Get "id" and add in each div (name = "id")

Question

$(document).ready(function() {
    var idPost = $('.post-outer').attr('id');
    $('.post-outer').attr('name', idPost);
});

When you run the JS above it only takes the first "ID" repeating in other "DIV". What is going on:

<div class="post-outer" id="001" name="001">teste1</div>
<div class="post-outer" id="002" name="001">teste2</div>
<div class="post-outer" id="003" name="001">teste3</div>

I wanted to happen this:

<div class="post-outer" id="001" name="001">teste1</div>
<div class="post-outer" id="002" name="002">teste2</div>
<div class="post-outer" id="003" name="003">teste3</div>

Answer 1

Demo

$('.post-outer .post-footer .post-footer-line.post-footer-line-2 .post-labels a').each(function(index, el) {
     $(this).parents('.post-outer:eq(0)').attr('itemtype', $(this).attr('href') );
});

Answer 2

The .attr() function can take a function as the argument.
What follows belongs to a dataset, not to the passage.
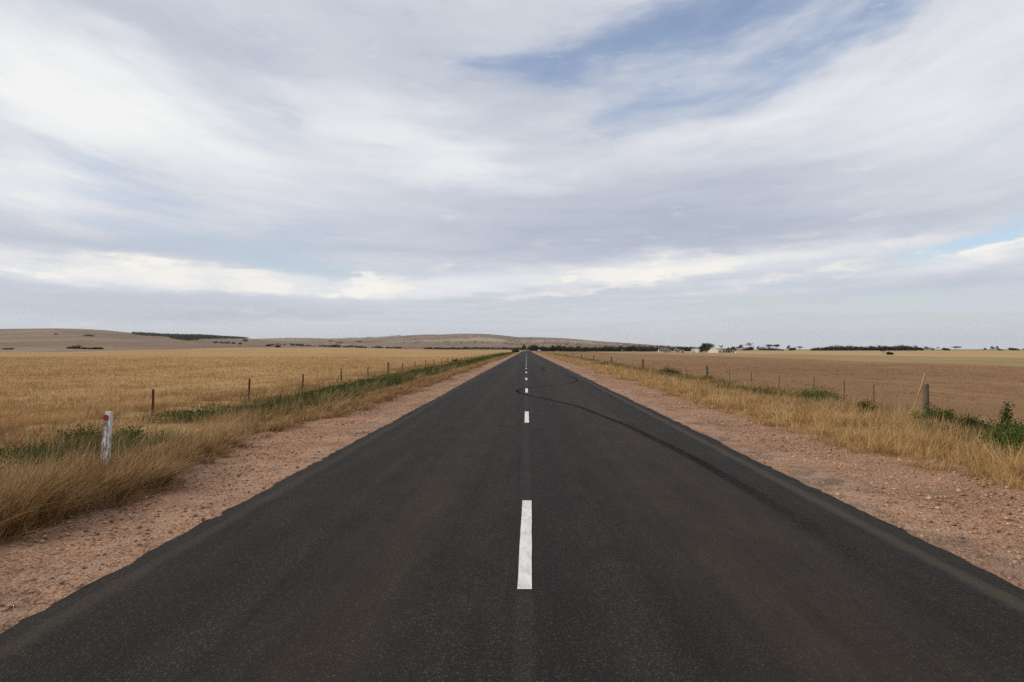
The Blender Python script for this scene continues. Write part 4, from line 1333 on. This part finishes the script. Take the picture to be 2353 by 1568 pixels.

It calls the function repeatedly for each element (like .each() does), and the returned value is the new attribute value.

$('.post-outer').attr('name', function() {
    return this.id;
});

This is essentially equivalent to mevius's answer, but it doesn't call .attr() repeatedly.

Answer 3

Use the .each() method:

$('.post-outer').each(function() {
    $(this).attr( 'name', $(this).attr('id') );
});

Iterate over a jQuery object, executing a function for each matched element.